New voters join in two steps. The operator registers the node as a non-voter, which lets it catch up on the Raft log without counting toward quorum; once the node has been healthy and up-to-date for a short stabilization window, the cluster automatically promotes it to a voter. Operators who want to promote immediately can call the promote endpoint by hand.

Shrinking is symmetric. Drain the node, then remove it; the remaining voters continue serving writes while the configuration change commits.

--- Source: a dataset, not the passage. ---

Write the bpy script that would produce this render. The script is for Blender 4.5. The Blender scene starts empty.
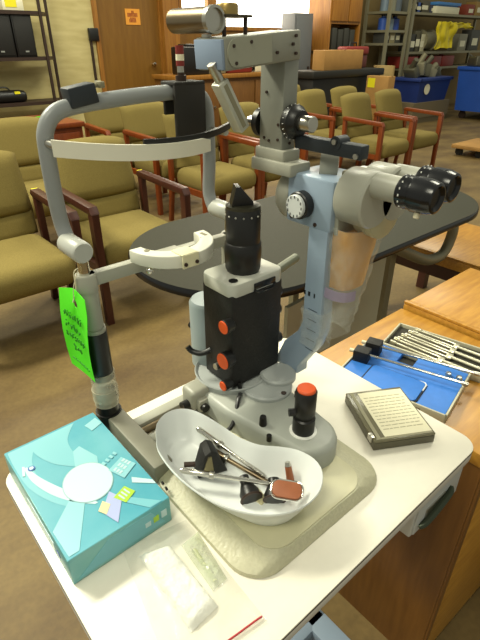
import bpy, bmesh, math, random
import numpy as np
from mathutils import Vector, Matrix, noise
random.seed(7)
C = bpy.context.scene.collection
T = 0.8                                    # height of the white table top
PI = math.pi
# ---------------------------------------------------------------- camera numbers (room axes: x along the table, y towards the back wall)
CAM = Vector((-0.36394, -0.40247, 1.36)); YAW = math.radians(40.658); PITCH = math.atan2(278, 483); F = 483.0
_c, _s = math.cos(PITCH), math.sin(PITCH)
def ray(px, py):
    a, b = (px-240)/F, -(py-320)/F
    X, Y, Z = a, _c+b*_s, -_s+b*_c
    return Vector((X*math.cos(YAW)+Y*math.sin(YAW), -X*math.sin(YAW)+Y*math.cos(YAW), Z))
def pl(px, py, ax, val):                    # the point of the place seen at a pixel, on the plane axis = val
    r = ray(px, py); t = (val-CAM[ax])/r[ax]
    return CAM+r*t
# ---------------------------------------------------------------- materials
def lin(h):
    h = h.lstrip('#'); o = []
    for i in (0, 2, 4):
        v = int(h[i:i+2], 16)/255
        o.append(v/12.92 if v <= .04045 else ((v+.055)/1.055)**2.4)
    return (*o, 1)
MATS = {}
def mat(name, col, rough=.5, metal=0, spec=.5, noise_amt=0, scale=20, col2=None, kind='noise', bump=0, stretch=(1, 1, 1), alpha=1, emit=0, coat=0, trans=0):
    if name in MATS: return MATS[name]
    m = bpy.data.materials.new(name); m.use_nodes = True
    nt = m.node_tree; b = nt.nodes['Principled BSDF']
    b.inputs['Base Color'].default_value = lin(col)
    b.inputs['Roughness'].default_value = rough; b.inputs['Metallic'].default_value = metal
    b.inputs['Specular IOR Level'].default_value = spec
    b.inputs['Alpha'].default_value = alpha
    b.inputs['Coat Weight'].default_value = coat
    b.inputs['Transmission Weight'].default_value = trans
    if emit:
        b.inputs['Emission Color'].default_value = lin(col); b.inputs['Emission Strength'].default_value = emit
    if noise_amt or col2 or bump:
        tc = nt.nodes.new('ShaderNodeTexCoord'); mp = nt.nodes.new('ShaderNodeMapping')
        nt.links.new(tc.outputs['Object'], mp.inputs['Vector']); mp.inputs['Scale'].default_value = stretch
        if kind == 'wave':
            n = nt.nodes.new('ShaderNodeTexWave'); n.inputs['Scale'].default_value = scale
            n.inputs['Distortion'].default_value = 6; n.inputs['Detail'].default_value = 3
        else:
            n = nt.nodes.new('ShaderNodeTexNoise'); n.inputs['Scale'].default_value = scale
            n.inputs['Detail'].default_value = 6
        nt.links.new(mp.outputs['Vector'], n.inputs['Vector'])
        out = n.outputs['Color' if kind == 'wave' else 'Fac']
        if col2 or noise_amt:
            r = nt.nodes.new('ShaderNodeValToRGB')
            c1 = lin(col); c2 = lin(col2) if col2 else tuple(x*(1-noise_amt) for x in c1[:3])+(1,)
            r.color_ramp.elements[0].color = c2; r.color_ramp.elements[1].color = c1
            r.color_ramp.elements[0].position = .32; r.color_ramp.elements[1].position = .68
            nt.links.new(out, r.inputs['Fac']); nt.links.new(r.outputs['Color'], b.inputs['Base Color'])
        if bump:
            bp = nt.nodes.new('ShaderNodeBump'); bp.inputs['Strength'].default_value = bump; bp.inputs['Distance'].default_value = .01
            nt.links.new(out, bp.inputs['Height']); nt.links.new(bp.outputs['Normal'], b.inputs['Normal'])
    MATS[name] = m
    return m
white_top = mat('white laminate', '#ece6d6', .35, noise_amt=.03, scale=60)
edge_white = mat('pale table edging', '#d8d4cc', .4)
edge_dark = mat('dark edging line', '#4c463c', .6)
grey_paint = mat('pale grey enamel', '#8d9090', .38, noise_amt=.05, scale=30)
blue_grey = mat('blue grey enamel', '#94a6b9', .36, noise_amt=.05, scale=25)
light_grey = mat('light grey enamel', '#a2a193', .4, noise_amt=.05, scale=25)
cream_plate = mat('cream grey enamel plate', '#c9c4a2', .38, noise_amt=.06, scale=40)
ham = mat('hammered grey enamel', '#bdb99c', .4, noise_amt=.1, scale=220, bump=.15)
chrome = mat('chrome', '#d9d6cc', .13, 1)
steel = mat('satin steel', '#b9b6ac', .3, 1)
brass_steel = mat('warm brushed steel', '#8f7f66', .3, 1, noise_amt=.15, scale=14, stretch=(1, 1, 12))
black = mat('black plastic', '#141312', .38)
black_gloss = mat('black gloss', '#0d0d10', .22)
black_matt = mat('black crackle paint', '#161411', .6, noise_amt=.3, scale=200, bump=.1)
navy_black = mat('blue black leather', '#20262c', .5)
orange_knob = mat('orange plastic', '#e0561d', .45)
white_plastic = mat('white plastic', '#e6e6e0', .35)
white_band = mat('white band plastic', '#e3dfcc', .45)
bowl_white = mat('translucent white bowl plastic', '#e9ecea', .3)
cloth = mat('olive tan upholstery', '#877743', .95, spec=.15, noise_amt=.25, scale=260, bump=.15)
wood_red = mat('orange red varnished wood', '#823c16', .35, noise_amt=.3, scale=5, stretch=(8, 8, 1))
wood_dark = mat('dark brown wood', '#48241a', .35, noise_amt=.35, scale=5, stretch=(8, 8, 1))  # darker brown tone on the left chairs and under the bench
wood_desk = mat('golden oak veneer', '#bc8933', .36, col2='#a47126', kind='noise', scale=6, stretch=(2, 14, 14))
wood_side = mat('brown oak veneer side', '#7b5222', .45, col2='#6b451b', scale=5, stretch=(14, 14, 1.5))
wood_door = mat('orange brown door veneer', '#80591c', .45, col2='#754f17', scale=4, stretch=(7, 7, .8))
wood_stud = mat('orange pine trim', '#a06d27', .5, col2='#875518', scale=4, stretch=(10, 10, .8))
plywood = mat('pale plywood', '#c9bb84', .7, col2='#b3a36b', scale=2.4, stretch=(1.2, 1, 5))
dark_metal = mat('dark brown metal', '#3a2a22', .5, .3)
grey_metal = mat('grey shelf metal', '#8c866c', .5, .3)
cardboard = mat('cardboard', '#a97e42', .8, noise_amt=.15, scale=6)
blue_bin_m = mat('blue bin plastic', '#2450a8', .45, noise_amt=.1, scale=4)
dark_blue_m = mat('dark blue plastic', '#1c3272', .5)
lamin_grey = mat('grey laminate', '#37362b', .6, spec=.15, noise_amt=.12, scale=120)
lime = mat('fluorescent green card', '#58f01c', .6)
lime_ink = mat('dark green ink', '#2d8a18', .7)
yellow_s = mat('yellow sticker', '#eadc18', .6)
orange_sign = mat('orange paper', '#e59a35', .7)
ink_brown = mat('brown ink', '#9a4a18', .7)
paper = mat('cream paper', '#e6e0c2', .7)
ink_grey = mat('grey print', '#b5ae93', .8)
blue_insert = mat('blue insert plastic', '#3078d2', .5, noise_amt=.08, scale=60)
foam = mat('charcoal foam', '#3c3930', .9, noise_amt=.3, scale=120)
red_m = mat('red plastic', '#7c231b', .5)
rust_m = mat('rust brown leather', '#9a5834', .55, noise_amt=.15, scale=60)
grey_case = mat('dark olive grey plastic', '#56523f', .4)
yellow_m = mat('yellow plastic sheet', '#e6cf1c', .5)
gauze_m = mat('white gauze', '#f2f1ea', .95, noise_amt=.06, scale=80, bump=.6)

def clear_mat(name, col, alpha, rough=.12, var=0):
    m = bpy.data.materials.new(name); m.use_nodes = True; nt = m.node_tree
    b = nt.nodes['Principled BSDF']; b.inputs['Base Color'].default_value = lin(col)
    b.inputs['Roughness'].default_value = rough; b.inputs['Alpha'].default_value = alpha
    if var:
        n = nt.nodes.new('ShaderNodeTexNoise'); n.inputs['Scale'].default_value = 26; n.inputs['Detail'].default_value = 3
        tc = nt.nodes.new('ShaderNodeTexCoord'); nt.links.new(tc.outputs['Object'], n.inputs['Vector'])
        mr = nt.nodes.new('ShaderNodeMapRange'); mr.inputs['From Min'].default_value = .35; mr.inputs['From Max'].default_value = .7
        mr.inputs['To Min'].default_value = alpha-var; mr.inputs['To Max'].default_value = alpha+var
        nt.links.new(n.outputs['Fac'], mr.inputs['Value']); nt.links.new(mr.outputs['Result'], b.inputs['Alpha'])
    return m
clear_bag = clear_mat('clear polythene', '#e4e6dc', .2, .08, .1)
clear_tape = clear_mat('clear tape', '#cfc9b0', .5, .15, .12)
clear_green = clear_mat('clear green tinted plastic', '#c9d3b0', .5, .12, .2)
amber_bag = clear_mat('amber tinted wrapping', '#cf9a50', .88, .25, 0)
lilac_band = clear_mat('lilac printed band', '#a99cb4', .75, .3, .05)

def floor_mat():
    m = bpy.data.materials.new('worn olive brown concrete'); m.use_nodes = True; nt = m.node_tree; b = nt.nodes['Principled BSDF']
    tc = nt.nodes.new('ShaderNodeTexCoord')
    def nz(scale, st, d=6):
        mp = nt.nodes.new('ShaderNodeMapping'); mp.inputs['Scale'].default_value = st
        mp.inputs['Rotation'].default_value = (0, 0, .25)
        nt.links.new(tc.outputs['Object'], mp.inputs['Vector'])
        n = nt.nodes.new('ShaderNodeTexNoise'); n.inputs['Scale'].default_value = scale; n.inputs['Detail'].default_value = d
        nt.links.new(mp.outputs['Vector'], n.inputs['Vector']); return n
    a = nz(1.9, (1, 1.9, 1)); g = nz(55, (1, 1, 1), 3)
    r = nt.nodes.new('ShaderNodeValToRGB'); e = r.color_ramp.elements
    e[0].position = .3; e[0].color = lin('#5b4522'); e[1].position = .66; e[1].color = lin('#836c3d')
    nt.links.new(a.outputs['Fac'], r.inputs['Fac'])
    r2 = nt.nodes.new('ShaderNodeValToRGB'); e = r2.color_ramp.elements
    e[0].position = .35; e[0].color = (.84, .84, .84, 1); e[1].position = .65; e[1].color = (1, 1, 1, 1)
    nt.links.new(g.outputs['Fac'], r2.inputs['Fac'])
    mx = nt.nodes.new('ShaderNodeMix'); mx.data_type = 'RGBA'; mx.blend_type = 'MULTIPLY'; mx.inputs['Factor'].default_value = 1
    nt.links.new(r.outputs['Color'], mx.inputs['A']); nt.links.new(r2.outputs['Color'], mx.inputs['B'])
    nt.links.new(mx.outputs['Result'], b.inputs['Base Color'])
    b.inputs['Roughness'].default_value = .62
    return m
floor_m = floor_mat()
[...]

Inter-node communication using mTLS

Every inter-node connection is mutually authenticated over TLS. Each node owns a long-lived self-signed cluster certificate; trust between nodes is established by SHA-256 fingerprint pinning in a Raft-replicated table. New nodes join by exchanging a single-use HMAC join token (minted by an admin from the Cluster page) for the right to register their own certificate's fingerprint with the leader. Once the row is replicated, every voter accepts the new node's handshakes. Certificates are bound to the cluster's identity via a SPIFFE URI, so credentials from one cluster cannot authenticate into another. Removing a node deletes its pin row, immediately revoking its access cluster-wide.

Disaster recovery

HA clusters recover from total loss through an offline, backup-driven path. An operator stops every node, seeds one node from a backup archive, and starts it — it comes up as a single-voter cluster carrying the restored state. The remaining voters then rejoin with fresh join tokens. The backup archive carries the cluster identity (operator row) and the pin registry (cluster_node_certs), so the restored leader trusts itself immediately; freshly-joined voters re-register their own pins through the standard join flow. The step-by-step procedure lives in Backup and Restore.

Rolling upgrades

Upgrades proceed one node at a time: drain the node, refresh its binary, then resume. Each node retains its node-id, certificate, and Raft membership across the swap. Writes continue throughout; the cluster is briefly mixed-version during each step.

When the new binary carries schema changes, the cluster keeps running on the old schema until every voter reports support live via its cluster-internal status endpoint; only then does the migration commit through Raft. Migration progress is observable through the status endpoint.

Skip-version upgrades (vN → vN+2) and downgrades are not supported.